## Required work
Quote exactly the lines spanning from the top of the data below to the line that contains "q = Vector((-4.02, 12.35, 1.18));", including both.

## Collected material
--- Begin ---

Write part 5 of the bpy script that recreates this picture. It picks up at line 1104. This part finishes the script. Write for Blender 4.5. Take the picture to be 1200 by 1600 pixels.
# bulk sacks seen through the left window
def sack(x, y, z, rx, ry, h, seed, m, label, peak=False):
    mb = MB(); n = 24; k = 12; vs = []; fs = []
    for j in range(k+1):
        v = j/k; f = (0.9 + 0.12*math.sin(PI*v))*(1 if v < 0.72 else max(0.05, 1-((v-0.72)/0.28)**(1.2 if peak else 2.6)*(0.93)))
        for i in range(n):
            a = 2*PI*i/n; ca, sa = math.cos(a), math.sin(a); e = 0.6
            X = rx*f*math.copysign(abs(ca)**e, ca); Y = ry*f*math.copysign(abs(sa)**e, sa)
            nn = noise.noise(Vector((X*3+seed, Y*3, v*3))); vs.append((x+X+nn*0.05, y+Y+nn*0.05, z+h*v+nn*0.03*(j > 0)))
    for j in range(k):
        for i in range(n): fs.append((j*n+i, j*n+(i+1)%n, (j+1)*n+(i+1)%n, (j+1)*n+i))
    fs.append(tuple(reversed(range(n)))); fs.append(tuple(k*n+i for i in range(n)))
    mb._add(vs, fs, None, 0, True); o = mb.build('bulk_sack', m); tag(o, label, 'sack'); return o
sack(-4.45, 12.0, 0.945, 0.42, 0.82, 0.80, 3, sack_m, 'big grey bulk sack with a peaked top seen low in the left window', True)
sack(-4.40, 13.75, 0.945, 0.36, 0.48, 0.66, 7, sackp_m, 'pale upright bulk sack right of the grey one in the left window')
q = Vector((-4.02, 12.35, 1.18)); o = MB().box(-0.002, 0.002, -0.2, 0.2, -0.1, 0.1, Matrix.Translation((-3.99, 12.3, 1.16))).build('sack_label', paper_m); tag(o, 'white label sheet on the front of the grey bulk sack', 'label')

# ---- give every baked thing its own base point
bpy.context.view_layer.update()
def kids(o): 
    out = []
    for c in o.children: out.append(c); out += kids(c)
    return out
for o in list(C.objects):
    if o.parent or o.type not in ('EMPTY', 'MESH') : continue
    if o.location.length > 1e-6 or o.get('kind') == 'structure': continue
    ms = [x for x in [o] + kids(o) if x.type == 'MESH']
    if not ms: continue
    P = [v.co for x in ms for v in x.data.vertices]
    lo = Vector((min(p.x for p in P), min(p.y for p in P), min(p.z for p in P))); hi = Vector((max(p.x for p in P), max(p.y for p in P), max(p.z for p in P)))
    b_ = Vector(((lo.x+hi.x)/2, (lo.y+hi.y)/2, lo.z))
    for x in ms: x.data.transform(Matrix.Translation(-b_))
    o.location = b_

--- End ---

## Exercise answer
Write part 5 of the bpy script that recreates this picture. It picks up at line 1104. This part finishes the script. Write for Blender 4.5. Take the picture to be 1200 by 1600 pixels.
# bulk sacks seen through the left window
def sack(x, y, z, rx, ry, h, seed, m, label, peak=False):
    mb = MB(); n = 24; k = 12; vs = []; fs = []
    for j in range(k+1):
        v = j/k; f = (0.9 + 0.12*math.sin(PI*v))*(1 if v < 0.72 else max(0.05, 1-((v-0.72)/0.28)**(1.2 if peak else 2.6)*(0.93)))
        for i in range(n):
            a = 2*PI*i/n; ca, sa = math.cos(a), math.sin(a); e = 0.6
            X = rx*f*math.copysign(abs(ca)**e, ca); Y = ry*f*math.copysign(abs(sa)**e, sa)
            nn = noise.noise(Vector((X*3+seed, Y*3, v*3))); vs.append((x+X+nn*0.05, y+Y+nn*0.05, z+h*v+nn*0.03*(j > 0)))
    for j in range(k):
        for i in range(n): fs.append((j*n+i, j*n+(i+1)%n, (j+1)*n+(i+1)%n, (j+1)*n+i))
    fs.append(tuple(reversed(range(n)))); fs.append(tuple(k*n+i for i in range(n)))
    mb._add(vs, fs, None, 0, True); o = mb.build('bulk_sack', m); tag(o, label, 'sack'); return o
sack(-4.45, 12.0, 0.945, 0.42, 0.82, 0.80, 3, sack_m, 'big grey bulk sack with a peaked top seen low in the left window', True)
sack(-4.40, 13.75, 0.945, 0.36, 0.48, 0.66, 7, sackp_m, 'pale upright bulk sack right of the grey one in the left window')
q = Vector((-4.02, 12.35, 1.18)); o = MB().box(-0.002, 0.002, -0.2, 0.2, -0.1, 0.1, Matrix.Translation((-3.99, 12.3, 1.16))).build('sack_label', paper_m); tag(o, 'white label sheet on the front of the grey bulk sack', 'label')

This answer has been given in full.